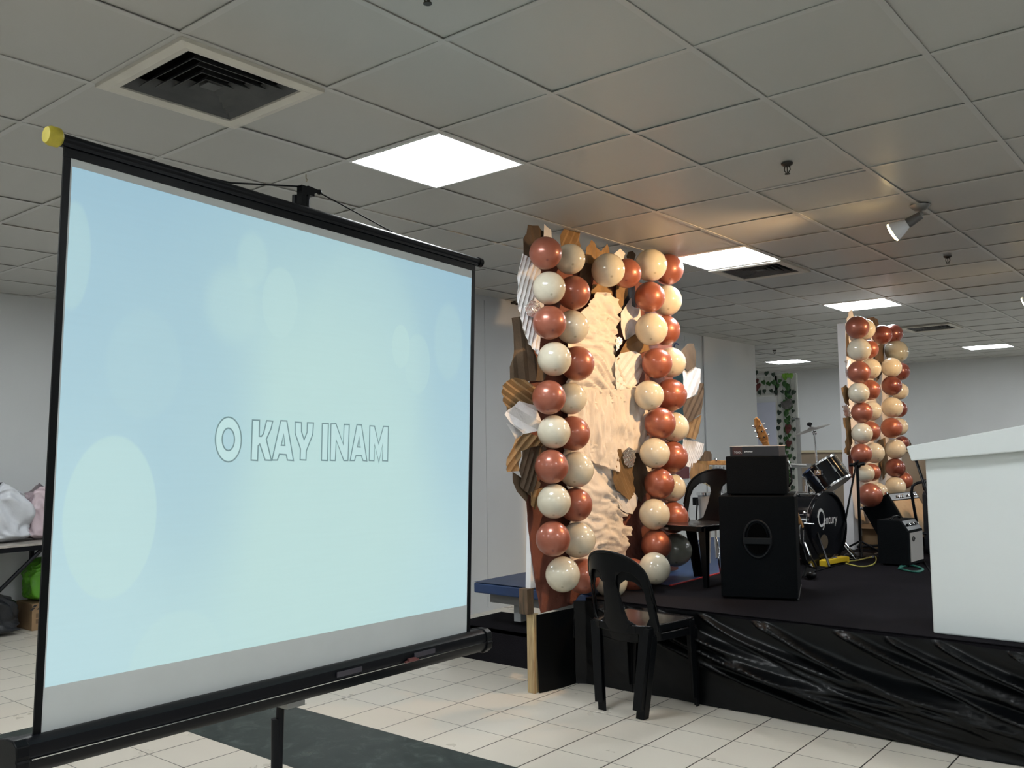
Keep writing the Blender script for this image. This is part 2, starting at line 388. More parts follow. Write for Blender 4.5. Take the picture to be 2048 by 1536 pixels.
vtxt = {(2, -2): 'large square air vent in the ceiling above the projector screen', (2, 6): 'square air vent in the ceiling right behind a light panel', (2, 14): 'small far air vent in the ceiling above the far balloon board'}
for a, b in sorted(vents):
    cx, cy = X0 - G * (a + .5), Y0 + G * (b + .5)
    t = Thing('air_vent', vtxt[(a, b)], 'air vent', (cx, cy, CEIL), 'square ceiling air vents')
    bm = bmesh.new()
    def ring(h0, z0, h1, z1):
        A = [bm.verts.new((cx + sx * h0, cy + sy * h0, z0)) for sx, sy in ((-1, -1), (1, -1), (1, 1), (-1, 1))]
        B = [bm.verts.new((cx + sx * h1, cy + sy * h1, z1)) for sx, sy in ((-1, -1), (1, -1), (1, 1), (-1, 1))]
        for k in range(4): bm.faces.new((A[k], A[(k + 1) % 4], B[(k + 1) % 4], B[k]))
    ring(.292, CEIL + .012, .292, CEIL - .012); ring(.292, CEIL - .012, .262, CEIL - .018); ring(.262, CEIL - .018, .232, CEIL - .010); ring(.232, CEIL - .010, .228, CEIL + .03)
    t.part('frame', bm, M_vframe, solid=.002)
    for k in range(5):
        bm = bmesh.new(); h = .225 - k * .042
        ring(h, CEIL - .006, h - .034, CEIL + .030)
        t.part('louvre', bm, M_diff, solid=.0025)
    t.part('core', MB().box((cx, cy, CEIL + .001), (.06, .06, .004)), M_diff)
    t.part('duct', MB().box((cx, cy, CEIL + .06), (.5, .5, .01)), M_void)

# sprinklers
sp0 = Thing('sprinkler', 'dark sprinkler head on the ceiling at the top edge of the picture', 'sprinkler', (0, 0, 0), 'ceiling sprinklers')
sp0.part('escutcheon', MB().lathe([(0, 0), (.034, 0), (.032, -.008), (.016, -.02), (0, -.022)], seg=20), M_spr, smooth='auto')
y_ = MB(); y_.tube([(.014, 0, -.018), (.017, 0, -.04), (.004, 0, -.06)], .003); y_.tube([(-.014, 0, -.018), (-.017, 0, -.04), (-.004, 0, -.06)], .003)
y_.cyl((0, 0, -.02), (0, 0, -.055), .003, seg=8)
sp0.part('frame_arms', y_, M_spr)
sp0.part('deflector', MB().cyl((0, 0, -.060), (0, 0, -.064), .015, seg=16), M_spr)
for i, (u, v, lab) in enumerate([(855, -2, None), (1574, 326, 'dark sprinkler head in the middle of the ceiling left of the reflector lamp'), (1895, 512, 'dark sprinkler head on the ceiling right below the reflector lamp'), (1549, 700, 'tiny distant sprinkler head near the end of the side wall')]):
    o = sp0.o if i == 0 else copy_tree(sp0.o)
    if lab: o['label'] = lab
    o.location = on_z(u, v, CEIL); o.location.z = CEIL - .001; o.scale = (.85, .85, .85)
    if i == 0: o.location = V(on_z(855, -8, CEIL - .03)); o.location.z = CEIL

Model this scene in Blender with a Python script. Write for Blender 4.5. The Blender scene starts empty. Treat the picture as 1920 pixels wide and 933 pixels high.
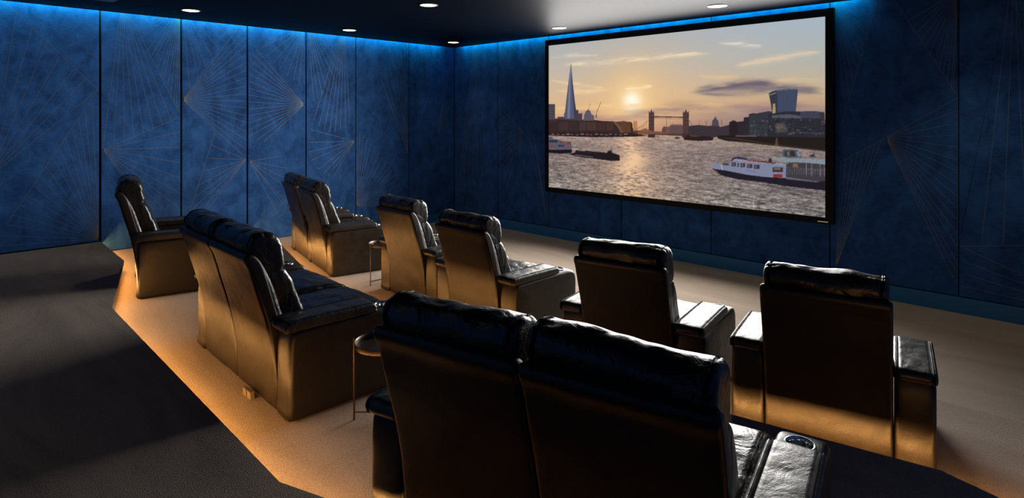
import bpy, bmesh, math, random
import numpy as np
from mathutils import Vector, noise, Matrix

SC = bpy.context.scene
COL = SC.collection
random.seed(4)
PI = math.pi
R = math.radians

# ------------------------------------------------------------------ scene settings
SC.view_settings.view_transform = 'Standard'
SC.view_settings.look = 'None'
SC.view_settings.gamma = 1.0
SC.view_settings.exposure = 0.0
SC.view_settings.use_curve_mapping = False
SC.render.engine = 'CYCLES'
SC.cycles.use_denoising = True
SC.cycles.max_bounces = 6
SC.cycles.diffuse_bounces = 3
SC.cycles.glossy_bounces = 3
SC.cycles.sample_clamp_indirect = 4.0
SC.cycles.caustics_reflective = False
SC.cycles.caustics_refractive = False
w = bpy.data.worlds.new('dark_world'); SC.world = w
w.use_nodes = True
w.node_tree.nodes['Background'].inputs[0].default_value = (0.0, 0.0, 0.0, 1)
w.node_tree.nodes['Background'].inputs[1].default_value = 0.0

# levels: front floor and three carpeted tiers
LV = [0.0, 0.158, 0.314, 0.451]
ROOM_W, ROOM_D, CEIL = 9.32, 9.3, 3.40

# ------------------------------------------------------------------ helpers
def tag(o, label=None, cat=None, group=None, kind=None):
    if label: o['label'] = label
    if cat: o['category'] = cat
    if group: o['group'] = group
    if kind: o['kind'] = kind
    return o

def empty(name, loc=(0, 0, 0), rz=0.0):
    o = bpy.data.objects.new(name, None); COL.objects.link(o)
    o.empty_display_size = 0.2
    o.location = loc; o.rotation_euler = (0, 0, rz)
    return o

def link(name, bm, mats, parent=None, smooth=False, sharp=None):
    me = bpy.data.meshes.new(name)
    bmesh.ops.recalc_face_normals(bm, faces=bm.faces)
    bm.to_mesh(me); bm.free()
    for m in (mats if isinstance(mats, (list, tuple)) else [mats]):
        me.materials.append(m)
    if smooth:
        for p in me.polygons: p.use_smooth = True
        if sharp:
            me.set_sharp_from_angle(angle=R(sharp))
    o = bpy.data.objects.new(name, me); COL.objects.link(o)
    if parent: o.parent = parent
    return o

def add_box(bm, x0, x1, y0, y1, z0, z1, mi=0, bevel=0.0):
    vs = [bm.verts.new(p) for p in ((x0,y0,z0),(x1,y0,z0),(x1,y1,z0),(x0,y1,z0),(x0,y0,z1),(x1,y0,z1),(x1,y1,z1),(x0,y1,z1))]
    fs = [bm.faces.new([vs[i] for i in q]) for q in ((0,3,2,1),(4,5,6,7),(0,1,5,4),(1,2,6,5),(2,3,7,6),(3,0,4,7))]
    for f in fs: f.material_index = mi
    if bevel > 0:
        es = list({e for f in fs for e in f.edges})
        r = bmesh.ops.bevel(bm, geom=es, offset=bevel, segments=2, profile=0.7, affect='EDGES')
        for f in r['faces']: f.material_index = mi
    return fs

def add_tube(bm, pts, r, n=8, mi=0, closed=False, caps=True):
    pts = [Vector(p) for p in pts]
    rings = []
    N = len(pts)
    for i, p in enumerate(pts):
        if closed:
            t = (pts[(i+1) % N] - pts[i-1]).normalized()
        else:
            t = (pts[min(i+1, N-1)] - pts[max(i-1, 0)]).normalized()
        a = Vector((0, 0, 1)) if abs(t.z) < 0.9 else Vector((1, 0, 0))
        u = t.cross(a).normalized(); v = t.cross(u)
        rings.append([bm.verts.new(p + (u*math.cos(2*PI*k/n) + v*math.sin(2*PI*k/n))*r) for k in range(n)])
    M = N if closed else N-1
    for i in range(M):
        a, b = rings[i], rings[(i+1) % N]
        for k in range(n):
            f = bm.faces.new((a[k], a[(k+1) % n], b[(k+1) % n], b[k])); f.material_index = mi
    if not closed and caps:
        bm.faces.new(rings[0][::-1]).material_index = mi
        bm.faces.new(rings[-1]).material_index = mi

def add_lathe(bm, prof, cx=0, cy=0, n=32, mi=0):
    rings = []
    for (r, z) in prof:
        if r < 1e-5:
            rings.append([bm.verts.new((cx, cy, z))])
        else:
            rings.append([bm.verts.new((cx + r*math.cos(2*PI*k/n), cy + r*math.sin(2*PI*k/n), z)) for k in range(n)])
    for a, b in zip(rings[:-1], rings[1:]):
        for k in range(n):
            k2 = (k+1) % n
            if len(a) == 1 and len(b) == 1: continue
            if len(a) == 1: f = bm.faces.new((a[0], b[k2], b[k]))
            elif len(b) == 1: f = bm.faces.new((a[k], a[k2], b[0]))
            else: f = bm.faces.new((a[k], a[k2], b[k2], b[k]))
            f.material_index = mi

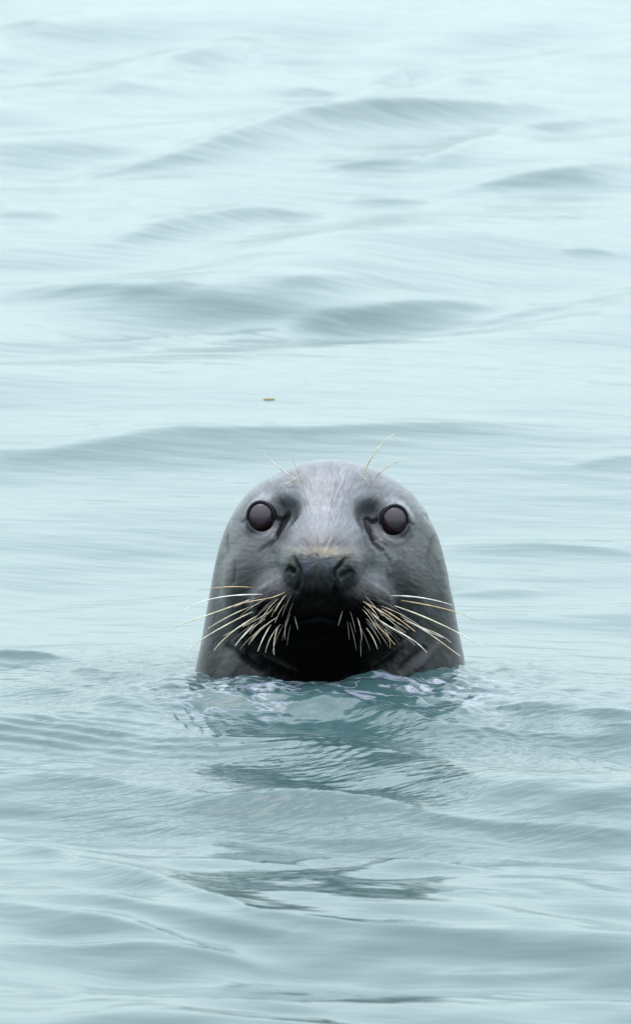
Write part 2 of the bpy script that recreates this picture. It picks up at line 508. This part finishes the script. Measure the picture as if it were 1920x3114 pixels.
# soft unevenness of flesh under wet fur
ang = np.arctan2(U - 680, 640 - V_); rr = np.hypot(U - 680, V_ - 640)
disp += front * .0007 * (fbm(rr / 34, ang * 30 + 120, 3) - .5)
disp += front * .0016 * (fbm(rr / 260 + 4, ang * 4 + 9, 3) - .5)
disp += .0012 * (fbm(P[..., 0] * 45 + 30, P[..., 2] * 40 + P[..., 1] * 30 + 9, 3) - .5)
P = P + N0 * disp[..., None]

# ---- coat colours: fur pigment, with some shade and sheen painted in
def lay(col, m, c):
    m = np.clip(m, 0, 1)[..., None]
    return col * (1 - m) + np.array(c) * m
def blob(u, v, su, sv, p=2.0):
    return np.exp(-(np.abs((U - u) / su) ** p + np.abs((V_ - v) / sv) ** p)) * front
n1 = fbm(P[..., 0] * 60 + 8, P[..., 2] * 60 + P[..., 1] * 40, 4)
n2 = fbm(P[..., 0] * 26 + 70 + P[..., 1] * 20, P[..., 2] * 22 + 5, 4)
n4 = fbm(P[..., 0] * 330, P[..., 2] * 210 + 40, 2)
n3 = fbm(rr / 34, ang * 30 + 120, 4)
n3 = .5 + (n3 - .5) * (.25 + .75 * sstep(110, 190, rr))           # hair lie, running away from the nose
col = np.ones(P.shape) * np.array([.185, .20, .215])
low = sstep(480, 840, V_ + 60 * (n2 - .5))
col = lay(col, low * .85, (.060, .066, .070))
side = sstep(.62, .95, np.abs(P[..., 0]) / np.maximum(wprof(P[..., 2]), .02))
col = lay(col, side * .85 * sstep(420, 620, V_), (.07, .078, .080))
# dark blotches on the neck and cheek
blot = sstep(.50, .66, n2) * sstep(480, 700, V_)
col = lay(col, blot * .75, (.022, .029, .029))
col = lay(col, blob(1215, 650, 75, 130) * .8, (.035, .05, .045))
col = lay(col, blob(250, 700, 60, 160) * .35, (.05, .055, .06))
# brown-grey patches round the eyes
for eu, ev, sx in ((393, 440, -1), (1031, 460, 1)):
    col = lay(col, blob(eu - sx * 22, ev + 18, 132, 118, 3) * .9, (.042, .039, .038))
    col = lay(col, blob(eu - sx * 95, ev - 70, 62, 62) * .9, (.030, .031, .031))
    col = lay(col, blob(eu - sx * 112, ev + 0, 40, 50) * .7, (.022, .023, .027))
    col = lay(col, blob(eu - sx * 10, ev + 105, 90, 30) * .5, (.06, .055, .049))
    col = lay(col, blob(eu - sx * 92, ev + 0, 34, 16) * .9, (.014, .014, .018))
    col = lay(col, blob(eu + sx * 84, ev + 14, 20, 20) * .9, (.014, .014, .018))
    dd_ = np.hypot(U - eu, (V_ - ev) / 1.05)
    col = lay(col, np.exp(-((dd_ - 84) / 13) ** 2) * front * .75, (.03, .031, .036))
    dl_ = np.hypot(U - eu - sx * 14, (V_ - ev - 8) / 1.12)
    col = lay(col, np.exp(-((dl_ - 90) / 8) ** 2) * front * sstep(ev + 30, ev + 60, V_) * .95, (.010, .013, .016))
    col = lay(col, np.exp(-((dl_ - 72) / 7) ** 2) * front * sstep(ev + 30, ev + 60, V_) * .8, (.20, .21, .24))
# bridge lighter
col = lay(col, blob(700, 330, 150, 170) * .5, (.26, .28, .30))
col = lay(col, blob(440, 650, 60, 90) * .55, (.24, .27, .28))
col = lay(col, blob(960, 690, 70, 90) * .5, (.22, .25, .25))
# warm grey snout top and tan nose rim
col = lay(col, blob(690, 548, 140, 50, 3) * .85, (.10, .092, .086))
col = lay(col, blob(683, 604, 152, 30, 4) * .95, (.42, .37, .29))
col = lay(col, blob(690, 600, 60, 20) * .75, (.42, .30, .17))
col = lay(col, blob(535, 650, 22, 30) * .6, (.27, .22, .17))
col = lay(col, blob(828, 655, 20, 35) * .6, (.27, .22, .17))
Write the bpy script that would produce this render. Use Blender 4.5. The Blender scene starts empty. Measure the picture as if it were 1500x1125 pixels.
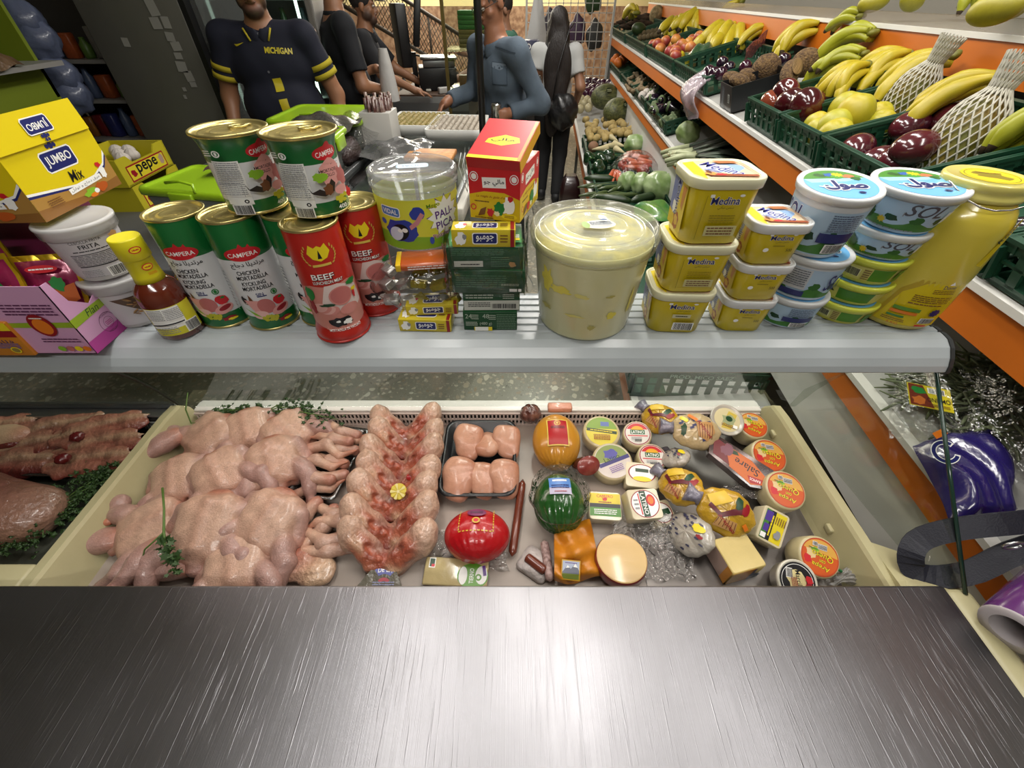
::::
■ **The task**
Output exactly the lines of the material above from the one containing "col = lay(col, blob(700, 330, 150, 170)" up to and including the one containing "col = lay(col, blob(440, 650, 60, 90)".

■ **Correct answer**
col = lay(col, blob(700, 330, 150, 170) * .5, (.26, .28, .30))
col = lay(col, blob(440, 650, 60, 90) * .55, (.24, .27, .28))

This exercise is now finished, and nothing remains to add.